(Working data):

# # # # #

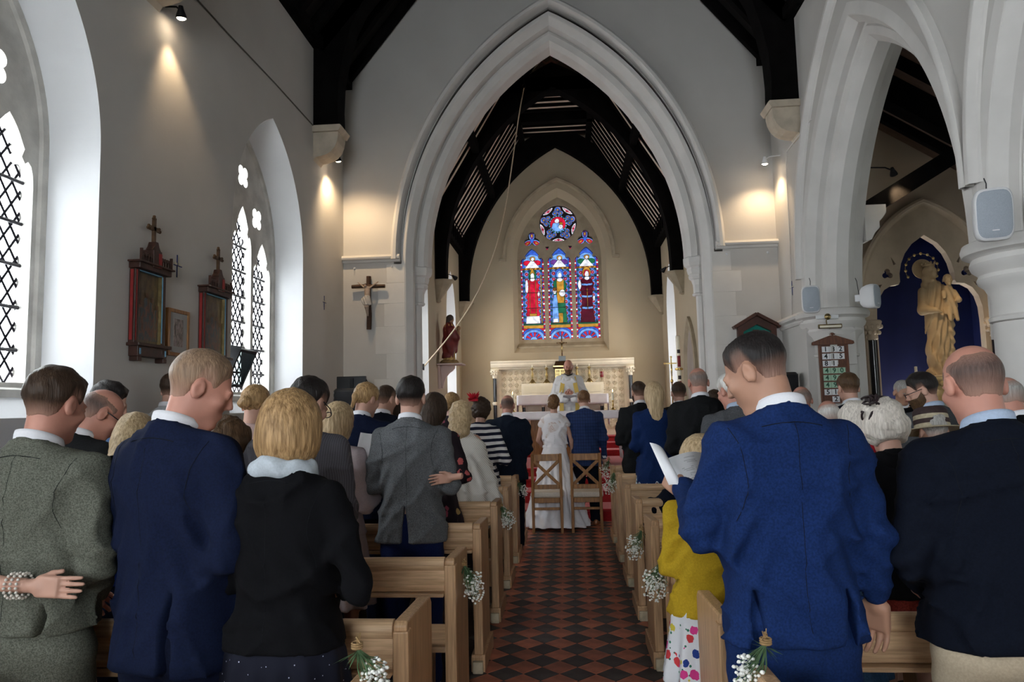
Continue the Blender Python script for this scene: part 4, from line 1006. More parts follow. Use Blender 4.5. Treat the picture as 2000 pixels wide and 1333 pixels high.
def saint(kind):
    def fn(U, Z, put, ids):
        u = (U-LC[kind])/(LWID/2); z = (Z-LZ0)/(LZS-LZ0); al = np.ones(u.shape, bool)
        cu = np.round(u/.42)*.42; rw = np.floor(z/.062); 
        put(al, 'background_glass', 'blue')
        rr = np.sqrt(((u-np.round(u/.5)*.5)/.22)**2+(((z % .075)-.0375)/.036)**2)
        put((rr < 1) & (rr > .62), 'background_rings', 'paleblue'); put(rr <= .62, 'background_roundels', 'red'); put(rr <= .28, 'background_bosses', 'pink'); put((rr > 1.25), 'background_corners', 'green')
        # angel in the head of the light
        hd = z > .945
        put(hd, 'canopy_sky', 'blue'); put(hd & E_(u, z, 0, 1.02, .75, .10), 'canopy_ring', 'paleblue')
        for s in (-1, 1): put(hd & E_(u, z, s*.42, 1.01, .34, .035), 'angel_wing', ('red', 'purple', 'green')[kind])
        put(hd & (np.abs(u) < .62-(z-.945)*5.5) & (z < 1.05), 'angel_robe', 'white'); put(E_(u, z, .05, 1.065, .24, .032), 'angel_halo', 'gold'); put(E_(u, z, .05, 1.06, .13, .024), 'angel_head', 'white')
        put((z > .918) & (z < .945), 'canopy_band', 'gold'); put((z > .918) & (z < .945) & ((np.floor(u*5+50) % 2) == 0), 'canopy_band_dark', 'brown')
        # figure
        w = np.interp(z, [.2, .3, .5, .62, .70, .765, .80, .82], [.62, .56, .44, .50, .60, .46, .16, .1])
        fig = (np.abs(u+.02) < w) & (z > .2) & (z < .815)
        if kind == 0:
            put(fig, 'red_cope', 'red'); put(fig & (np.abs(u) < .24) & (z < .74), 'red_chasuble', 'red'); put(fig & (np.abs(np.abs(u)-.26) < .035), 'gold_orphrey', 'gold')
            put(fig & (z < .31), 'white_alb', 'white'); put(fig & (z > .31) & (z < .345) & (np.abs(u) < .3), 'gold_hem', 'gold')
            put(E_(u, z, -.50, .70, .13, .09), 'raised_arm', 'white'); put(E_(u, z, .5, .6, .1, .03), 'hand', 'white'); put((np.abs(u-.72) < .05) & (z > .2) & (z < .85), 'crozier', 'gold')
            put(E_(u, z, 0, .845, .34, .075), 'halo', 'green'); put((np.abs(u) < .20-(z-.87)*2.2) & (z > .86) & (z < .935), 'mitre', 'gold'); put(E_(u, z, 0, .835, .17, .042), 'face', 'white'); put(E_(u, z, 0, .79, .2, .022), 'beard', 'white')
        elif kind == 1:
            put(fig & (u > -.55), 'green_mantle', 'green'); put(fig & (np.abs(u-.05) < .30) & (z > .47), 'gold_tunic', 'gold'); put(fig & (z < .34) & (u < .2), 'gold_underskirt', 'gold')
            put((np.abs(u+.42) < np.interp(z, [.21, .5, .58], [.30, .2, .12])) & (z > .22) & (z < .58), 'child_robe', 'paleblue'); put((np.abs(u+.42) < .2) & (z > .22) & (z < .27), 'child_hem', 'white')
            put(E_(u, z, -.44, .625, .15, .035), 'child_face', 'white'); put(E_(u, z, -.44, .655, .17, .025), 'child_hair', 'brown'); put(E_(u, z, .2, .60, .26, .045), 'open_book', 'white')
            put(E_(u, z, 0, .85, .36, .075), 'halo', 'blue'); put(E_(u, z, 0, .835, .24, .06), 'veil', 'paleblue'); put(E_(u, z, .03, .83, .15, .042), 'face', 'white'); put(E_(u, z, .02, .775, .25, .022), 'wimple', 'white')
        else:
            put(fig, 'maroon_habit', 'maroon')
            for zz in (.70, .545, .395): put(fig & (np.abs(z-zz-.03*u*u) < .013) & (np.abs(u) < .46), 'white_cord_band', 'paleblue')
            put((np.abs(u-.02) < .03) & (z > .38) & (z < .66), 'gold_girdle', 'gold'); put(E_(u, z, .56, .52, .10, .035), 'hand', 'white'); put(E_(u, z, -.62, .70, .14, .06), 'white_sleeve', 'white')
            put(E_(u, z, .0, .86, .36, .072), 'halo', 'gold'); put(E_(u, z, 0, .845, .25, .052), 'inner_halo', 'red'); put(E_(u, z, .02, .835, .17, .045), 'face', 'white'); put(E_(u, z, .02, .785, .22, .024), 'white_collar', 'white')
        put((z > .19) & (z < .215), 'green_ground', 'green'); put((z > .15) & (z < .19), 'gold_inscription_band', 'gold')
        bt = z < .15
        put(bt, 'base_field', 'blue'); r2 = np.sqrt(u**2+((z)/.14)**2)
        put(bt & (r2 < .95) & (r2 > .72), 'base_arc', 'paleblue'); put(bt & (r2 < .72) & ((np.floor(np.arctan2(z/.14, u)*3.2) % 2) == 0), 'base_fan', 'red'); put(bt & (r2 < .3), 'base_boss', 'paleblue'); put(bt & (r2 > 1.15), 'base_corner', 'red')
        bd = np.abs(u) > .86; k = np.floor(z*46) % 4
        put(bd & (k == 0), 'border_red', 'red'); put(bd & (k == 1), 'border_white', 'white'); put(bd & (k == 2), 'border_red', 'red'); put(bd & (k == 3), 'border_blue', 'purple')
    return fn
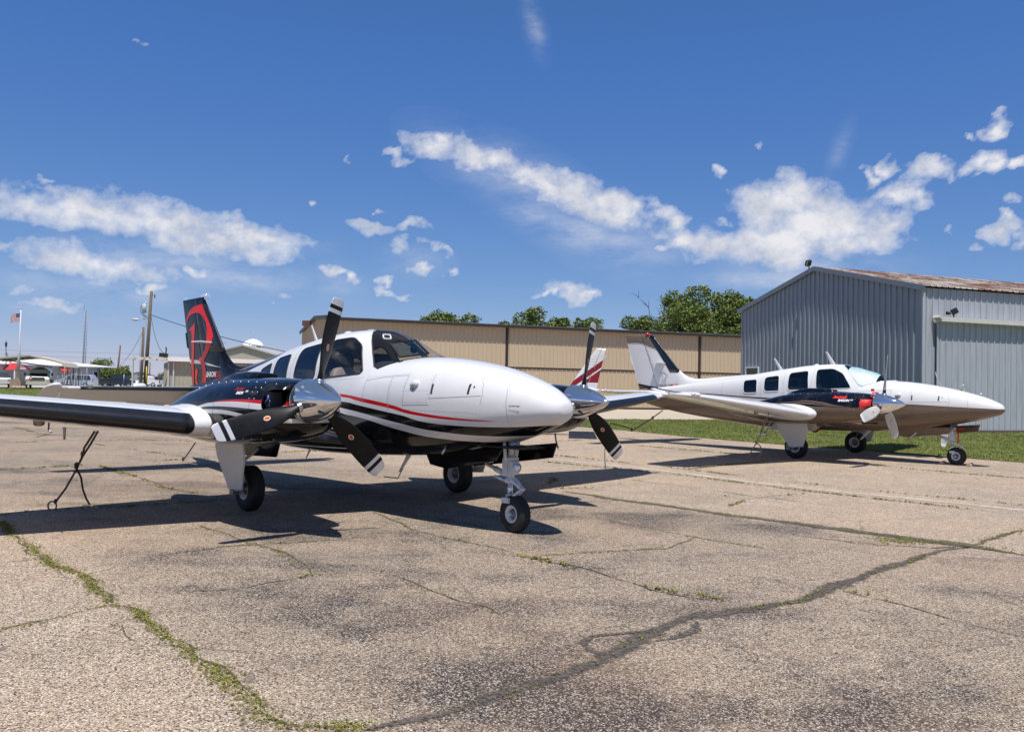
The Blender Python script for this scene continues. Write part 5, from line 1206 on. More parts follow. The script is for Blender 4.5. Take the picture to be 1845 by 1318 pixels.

# # # # #

(Set task):
Find "from". Copy every line it occurs in.

(Task output):
Continue the Blender Python script for this scene: part 4, from line 1006. More parts follow. Use Blender 4.5. Treat the picture as 2000 pixels wide and 1333 pixels high.
The Blender Python script for this scene continues. Write part 5, from line 1206 on. More parts follow. The script is for Blender 4.5. Take the picture to be 1845 by 1318 pixels.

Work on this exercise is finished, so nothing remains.